Thursday, May 15, 2014

Brynn.

First off, I want to say that I love these images!  Secondly, I have to admit that I was slightly apprehensive about scheduling a newborn session so late in the day with an older newborn- mostly because I've never done it before. All-in-all, the experience (and session) ended up giving beautiful images of an adorable baby girl and I'm a happy photographer.

For the record, Brynnie the Pooh (lovingly coined by her mom), made proofing a breeze with her smooth skin and perfectly-tiny features. Taking photos of her, however, was another story! At 21 days old, she was the oldest newborn I've ever photographed and much more alert than a new-newborn.  She was less tolerable to certain positions and also had the appetite of a teenage boy so there were frequent breaks to keep her satisfied. Mom handled it great and the snoring from her Dad gave the right amount of white noise to help keep her comforted during the session.
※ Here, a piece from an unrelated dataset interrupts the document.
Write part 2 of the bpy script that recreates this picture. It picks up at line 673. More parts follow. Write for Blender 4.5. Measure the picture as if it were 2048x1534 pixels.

Another "first" for me as a newborn photographer, besides her age, was the lighting I used.  Because we started at 7:30 pm, I used an off-camera flash setup with 2 umbrellas and Nikon's Creative Lighting System (CLS).  I've used flashes several times before but never for a whole newborn session. I always found myself slipping into the comfort zone of natural light as a safe way to get correctly exposed images. Well, not this time and I have to admit- I nailed it! For me, not being able to tell that the newborn was lit by flashes is a good sign of proper lighting.

Oh, and I have one final note about this session: The bassinet shown in two of the images is a family heirloom passed on from 3 generations! The hat, blanket and sheets were all sewn and knit by Brynn's grandmother and great-grandmother just for her. How cool is that? I love seeing homemade things made by creative and talented people.




All images taken with a Nikon D800 and Nikon 24-70mm f/2.8G lens and a Nikon D600 with a Nikon 60mm f/2.8G Micro lens. Nikon's CLS system was also used with 2 SB-900s reflected into umbrellas and the SU-800 commander unit.